#### STATED TASK
Return each line of the records holding the string "were".

#### RECORDS SHOWN
_ _ _ _

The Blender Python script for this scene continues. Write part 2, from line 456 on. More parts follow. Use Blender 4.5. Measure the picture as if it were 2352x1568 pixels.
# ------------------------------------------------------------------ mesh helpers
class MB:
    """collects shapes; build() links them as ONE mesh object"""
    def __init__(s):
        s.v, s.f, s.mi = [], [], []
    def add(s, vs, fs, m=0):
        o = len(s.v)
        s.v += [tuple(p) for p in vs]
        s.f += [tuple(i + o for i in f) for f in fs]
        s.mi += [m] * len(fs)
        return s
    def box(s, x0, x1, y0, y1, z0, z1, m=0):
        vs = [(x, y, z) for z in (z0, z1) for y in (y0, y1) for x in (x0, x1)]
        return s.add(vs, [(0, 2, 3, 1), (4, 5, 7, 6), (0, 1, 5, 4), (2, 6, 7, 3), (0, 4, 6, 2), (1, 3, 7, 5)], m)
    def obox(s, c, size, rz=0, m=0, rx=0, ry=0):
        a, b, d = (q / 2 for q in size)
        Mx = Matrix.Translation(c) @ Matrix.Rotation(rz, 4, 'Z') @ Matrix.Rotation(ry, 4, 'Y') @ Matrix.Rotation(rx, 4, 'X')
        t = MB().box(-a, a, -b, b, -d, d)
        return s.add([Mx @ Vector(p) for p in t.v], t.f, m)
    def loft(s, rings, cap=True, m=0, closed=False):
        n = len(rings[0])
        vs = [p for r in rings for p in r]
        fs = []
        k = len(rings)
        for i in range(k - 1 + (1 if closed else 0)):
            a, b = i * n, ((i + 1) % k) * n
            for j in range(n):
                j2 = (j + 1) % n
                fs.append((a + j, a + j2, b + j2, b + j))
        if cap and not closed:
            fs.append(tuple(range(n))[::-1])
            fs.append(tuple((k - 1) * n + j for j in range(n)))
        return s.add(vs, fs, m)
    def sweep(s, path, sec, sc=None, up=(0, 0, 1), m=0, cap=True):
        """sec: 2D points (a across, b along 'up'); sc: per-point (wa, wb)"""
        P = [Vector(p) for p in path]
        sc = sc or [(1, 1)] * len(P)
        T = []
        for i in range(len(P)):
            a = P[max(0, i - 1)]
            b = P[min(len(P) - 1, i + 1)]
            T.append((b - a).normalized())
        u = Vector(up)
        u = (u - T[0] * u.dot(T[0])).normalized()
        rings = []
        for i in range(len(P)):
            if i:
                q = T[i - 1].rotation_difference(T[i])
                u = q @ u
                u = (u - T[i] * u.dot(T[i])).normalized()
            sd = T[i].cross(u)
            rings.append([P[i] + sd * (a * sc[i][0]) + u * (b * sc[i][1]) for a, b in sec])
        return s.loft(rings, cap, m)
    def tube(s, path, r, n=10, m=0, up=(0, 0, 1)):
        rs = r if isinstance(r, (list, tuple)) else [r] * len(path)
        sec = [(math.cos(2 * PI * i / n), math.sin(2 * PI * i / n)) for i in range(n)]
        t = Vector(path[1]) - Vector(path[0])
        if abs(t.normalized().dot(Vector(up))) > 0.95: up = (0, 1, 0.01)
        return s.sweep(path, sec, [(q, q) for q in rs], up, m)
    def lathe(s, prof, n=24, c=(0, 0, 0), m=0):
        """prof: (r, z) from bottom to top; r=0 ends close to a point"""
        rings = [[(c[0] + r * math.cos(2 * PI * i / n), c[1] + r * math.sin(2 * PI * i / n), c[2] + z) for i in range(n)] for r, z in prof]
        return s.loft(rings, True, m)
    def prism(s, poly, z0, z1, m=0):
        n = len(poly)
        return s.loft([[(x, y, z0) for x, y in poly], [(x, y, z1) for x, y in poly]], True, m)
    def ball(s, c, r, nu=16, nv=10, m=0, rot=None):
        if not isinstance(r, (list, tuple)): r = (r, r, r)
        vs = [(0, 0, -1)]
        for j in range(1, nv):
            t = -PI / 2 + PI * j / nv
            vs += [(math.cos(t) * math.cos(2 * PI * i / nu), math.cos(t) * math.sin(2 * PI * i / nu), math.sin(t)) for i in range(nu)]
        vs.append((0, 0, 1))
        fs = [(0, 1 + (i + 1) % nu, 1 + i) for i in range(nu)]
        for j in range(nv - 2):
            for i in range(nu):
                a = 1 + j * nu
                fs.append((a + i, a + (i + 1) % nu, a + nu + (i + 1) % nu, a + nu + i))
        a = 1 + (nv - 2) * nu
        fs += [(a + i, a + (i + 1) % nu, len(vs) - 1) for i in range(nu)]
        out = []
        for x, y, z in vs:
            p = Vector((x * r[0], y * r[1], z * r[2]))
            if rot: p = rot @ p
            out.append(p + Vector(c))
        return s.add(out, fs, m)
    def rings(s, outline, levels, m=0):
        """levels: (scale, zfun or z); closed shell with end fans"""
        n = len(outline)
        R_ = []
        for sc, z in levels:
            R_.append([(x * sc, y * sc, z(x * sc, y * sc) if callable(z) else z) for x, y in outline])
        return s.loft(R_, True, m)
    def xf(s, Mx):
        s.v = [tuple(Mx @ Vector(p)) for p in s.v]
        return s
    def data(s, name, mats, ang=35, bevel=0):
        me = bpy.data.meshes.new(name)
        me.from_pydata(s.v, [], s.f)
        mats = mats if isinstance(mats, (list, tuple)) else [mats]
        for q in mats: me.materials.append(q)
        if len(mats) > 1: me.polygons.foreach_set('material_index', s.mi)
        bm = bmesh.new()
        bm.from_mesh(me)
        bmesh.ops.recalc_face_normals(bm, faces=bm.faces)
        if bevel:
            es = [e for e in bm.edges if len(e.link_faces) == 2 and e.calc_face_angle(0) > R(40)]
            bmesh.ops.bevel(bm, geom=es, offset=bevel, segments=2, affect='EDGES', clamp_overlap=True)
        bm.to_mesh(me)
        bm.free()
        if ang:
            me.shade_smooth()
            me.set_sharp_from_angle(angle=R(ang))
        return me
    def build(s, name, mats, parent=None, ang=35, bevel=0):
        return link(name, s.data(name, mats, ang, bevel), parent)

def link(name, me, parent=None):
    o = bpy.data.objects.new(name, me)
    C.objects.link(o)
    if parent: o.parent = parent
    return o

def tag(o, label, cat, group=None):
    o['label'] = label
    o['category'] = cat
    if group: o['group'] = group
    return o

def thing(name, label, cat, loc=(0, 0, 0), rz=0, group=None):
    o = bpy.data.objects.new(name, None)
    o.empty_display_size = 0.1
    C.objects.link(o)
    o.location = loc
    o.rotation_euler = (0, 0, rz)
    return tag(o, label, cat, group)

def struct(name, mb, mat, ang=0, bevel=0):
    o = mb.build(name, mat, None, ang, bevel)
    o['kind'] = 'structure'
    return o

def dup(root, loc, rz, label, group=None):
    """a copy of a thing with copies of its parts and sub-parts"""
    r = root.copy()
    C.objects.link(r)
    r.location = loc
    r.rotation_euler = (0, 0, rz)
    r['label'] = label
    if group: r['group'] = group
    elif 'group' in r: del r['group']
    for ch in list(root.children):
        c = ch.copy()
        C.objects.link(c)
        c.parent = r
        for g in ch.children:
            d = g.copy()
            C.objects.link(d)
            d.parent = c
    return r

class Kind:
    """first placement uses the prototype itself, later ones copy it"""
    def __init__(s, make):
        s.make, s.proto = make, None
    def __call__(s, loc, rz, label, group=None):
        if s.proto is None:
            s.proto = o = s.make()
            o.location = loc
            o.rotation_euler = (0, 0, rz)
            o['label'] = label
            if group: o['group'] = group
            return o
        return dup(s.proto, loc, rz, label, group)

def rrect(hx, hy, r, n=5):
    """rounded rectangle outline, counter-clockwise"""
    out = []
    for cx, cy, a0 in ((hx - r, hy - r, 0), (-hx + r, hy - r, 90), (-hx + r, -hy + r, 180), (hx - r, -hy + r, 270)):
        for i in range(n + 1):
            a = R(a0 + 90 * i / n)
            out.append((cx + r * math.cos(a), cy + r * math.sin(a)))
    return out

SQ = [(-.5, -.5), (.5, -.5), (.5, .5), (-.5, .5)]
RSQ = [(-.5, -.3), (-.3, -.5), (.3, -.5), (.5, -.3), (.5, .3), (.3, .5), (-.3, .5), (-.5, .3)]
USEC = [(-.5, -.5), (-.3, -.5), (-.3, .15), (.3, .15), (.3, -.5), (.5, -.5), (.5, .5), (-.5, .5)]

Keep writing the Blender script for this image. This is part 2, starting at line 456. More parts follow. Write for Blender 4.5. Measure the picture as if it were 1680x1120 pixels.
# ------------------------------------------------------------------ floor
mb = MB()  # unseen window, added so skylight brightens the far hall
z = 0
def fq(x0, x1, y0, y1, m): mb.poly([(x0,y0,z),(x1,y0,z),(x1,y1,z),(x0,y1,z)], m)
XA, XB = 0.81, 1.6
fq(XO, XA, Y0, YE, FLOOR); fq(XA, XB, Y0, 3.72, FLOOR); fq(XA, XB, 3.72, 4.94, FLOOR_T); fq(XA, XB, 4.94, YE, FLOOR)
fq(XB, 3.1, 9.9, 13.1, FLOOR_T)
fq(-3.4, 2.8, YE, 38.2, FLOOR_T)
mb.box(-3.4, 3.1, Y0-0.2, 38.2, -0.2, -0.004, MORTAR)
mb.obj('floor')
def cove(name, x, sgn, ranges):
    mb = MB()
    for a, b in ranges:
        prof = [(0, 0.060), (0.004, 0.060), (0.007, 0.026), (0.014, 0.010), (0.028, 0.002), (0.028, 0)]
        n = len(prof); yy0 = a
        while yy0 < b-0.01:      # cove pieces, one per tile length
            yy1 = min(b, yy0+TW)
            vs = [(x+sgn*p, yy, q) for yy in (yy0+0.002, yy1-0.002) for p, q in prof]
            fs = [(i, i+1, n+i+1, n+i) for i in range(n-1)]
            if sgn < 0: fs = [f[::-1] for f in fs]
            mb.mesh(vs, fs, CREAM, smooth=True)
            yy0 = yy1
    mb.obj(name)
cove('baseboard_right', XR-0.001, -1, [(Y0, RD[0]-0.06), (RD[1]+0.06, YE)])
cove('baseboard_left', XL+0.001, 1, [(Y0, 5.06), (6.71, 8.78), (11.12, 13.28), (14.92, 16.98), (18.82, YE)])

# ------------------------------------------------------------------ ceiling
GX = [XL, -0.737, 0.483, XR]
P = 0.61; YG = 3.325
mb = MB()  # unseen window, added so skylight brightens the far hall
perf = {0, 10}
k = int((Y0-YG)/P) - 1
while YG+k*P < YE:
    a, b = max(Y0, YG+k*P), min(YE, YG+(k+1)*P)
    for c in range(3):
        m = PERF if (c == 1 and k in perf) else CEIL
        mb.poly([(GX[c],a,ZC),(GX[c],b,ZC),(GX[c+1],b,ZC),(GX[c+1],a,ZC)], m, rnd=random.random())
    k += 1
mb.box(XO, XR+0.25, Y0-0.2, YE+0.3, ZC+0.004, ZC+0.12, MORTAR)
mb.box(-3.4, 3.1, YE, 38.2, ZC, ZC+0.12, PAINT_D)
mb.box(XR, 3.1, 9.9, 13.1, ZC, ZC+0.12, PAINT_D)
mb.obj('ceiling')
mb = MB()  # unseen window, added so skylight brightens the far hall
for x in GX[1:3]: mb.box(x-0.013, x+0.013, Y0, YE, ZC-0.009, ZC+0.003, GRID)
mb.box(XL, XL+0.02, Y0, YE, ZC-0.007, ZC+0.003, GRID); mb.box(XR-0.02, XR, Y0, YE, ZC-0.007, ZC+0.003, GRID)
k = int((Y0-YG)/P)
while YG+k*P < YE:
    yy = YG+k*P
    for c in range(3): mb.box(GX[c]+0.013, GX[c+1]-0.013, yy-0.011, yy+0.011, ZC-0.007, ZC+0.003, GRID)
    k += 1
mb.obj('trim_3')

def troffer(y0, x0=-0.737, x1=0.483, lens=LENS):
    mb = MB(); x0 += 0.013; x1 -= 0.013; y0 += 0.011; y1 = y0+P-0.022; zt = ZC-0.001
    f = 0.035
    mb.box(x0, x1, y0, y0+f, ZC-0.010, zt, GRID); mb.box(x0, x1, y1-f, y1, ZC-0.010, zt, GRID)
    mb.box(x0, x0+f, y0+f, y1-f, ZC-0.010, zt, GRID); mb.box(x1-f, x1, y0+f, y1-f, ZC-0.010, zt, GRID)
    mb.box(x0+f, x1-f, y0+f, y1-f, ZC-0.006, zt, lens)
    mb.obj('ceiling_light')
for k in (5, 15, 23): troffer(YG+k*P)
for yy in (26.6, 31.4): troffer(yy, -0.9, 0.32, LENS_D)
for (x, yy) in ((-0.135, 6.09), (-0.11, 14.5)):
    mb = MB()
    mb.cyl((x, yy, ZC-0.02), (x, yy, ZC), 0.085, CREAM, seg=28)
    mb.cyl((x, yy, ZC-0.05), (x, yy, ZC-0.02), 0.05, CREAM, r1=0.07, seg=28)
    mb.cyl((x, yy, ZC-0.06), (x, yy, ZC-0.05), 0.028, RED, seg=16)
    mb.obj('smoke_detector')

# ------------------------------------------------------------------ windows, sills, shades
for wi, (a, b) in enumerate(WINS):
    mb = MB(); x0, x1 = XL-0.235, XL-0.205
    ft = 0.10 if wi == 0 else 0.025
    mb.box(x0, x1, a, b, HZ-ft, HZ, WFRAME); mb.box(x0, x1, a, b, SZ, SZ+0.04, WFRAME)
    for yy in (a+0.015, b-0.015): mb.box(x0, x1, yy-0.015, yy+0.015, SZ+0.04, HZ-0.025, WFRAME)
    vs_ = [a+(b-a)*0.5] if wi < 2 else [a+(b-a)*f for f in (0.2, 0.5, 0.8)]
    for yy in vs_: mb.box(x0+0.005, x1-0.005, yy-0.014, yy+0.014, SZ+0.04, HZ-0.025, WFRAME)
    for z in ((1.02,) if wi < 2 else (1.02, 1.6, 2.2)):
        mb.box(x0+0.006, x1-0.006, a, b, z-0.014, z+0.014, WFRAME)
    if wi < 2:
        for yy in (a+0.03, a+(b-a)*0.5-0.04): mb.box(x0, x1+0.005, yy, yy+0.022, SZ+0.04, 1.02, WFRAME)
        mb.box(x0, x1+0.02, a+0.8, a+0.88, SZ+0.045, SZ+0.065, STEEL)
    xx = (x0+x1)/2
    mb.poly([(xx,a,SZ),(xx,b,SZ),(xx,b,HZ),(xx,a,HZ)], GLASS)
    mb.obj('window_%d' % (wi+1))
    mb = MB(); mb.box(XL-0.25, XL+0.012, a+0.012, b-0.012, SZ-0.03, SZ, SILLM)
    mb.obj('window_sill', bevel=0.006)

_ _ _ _

#### REPLY TO THE EXERCISE
The Blender Python script for this scene continues. Write part 2, from line 456 on. More parts follow. Use Blender 4.5. Measure the picture as if it were 2352x1568 pixels.
Keep writing the Blender script for this image. This is part 2, starting at line 456. More parts follow. Write for Blender 4.5. Measure the picture as if it were 1680x1120 pixels.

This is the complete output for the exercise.